This is probable a very stupid question, so please don not shoot me down in flames.
I have setup Pi-hole on my pi 3B+ and given Pi-hole server the ip 192.168.1.72 which out side DHCP server assigns IPv4 addresses from 192.168,1.100 to 192.168.1.200 and set the Preferred DNSv4 server 192.168.1.72 and Alternative DNSv4 server 192.168.1.72 and all is working well.
My first device to be connected to Pi-hole is my laptop which is running Linux Debian 12.6 (bookworm) and in the connections system settings I have changed the DNS Servers to 192.168.1.72 so that it see my Pi-hole and all working just fine.
Hear comes the stupid question if the Pi-hole go off line (like switched off), is there any way to get back to the internet or do need to re-configure the router and connections system settings on my laptop to re-establish the internet connection.
Pi-hole should be the sole DNS server for your clients (no others or ads will leak through)!
So yes if Pi-hole goes down, you'll have to reconfigure your router LAN DHCP DNS settings to restore Internet connectivity.
You'd also have to let the clients renew their DHCP leases to receive the newly configured DNS server(s).
Or if have set DNS on that Debian laptop manually, you'd have to configure another DNS server(s).

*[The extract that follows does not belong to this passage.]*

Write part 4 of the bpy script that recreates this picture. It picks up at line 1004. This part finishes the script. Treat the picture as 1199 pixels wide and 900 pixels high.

I have two Pi-hole nodes on two different Raspberry Pi's for my home network to prevent disruption when one goes down.
For example when goes down while upgrading, tweaking or making mistakes.
Heck I've even got five Pi-hole instances bc I'm also experimenting/learning a bit:
one "primary" on a Pi 1B;
one "secondary" on a Pi 1B+;
one running in Docker with stable v5 on my NAS;
one running in Docker with beta v6 on my NAS;
and one running in a VM with beta v6 on an old Intel NUC that I turned into a hypervisor;
There are many options to create a second Pi-hole node for redundancy.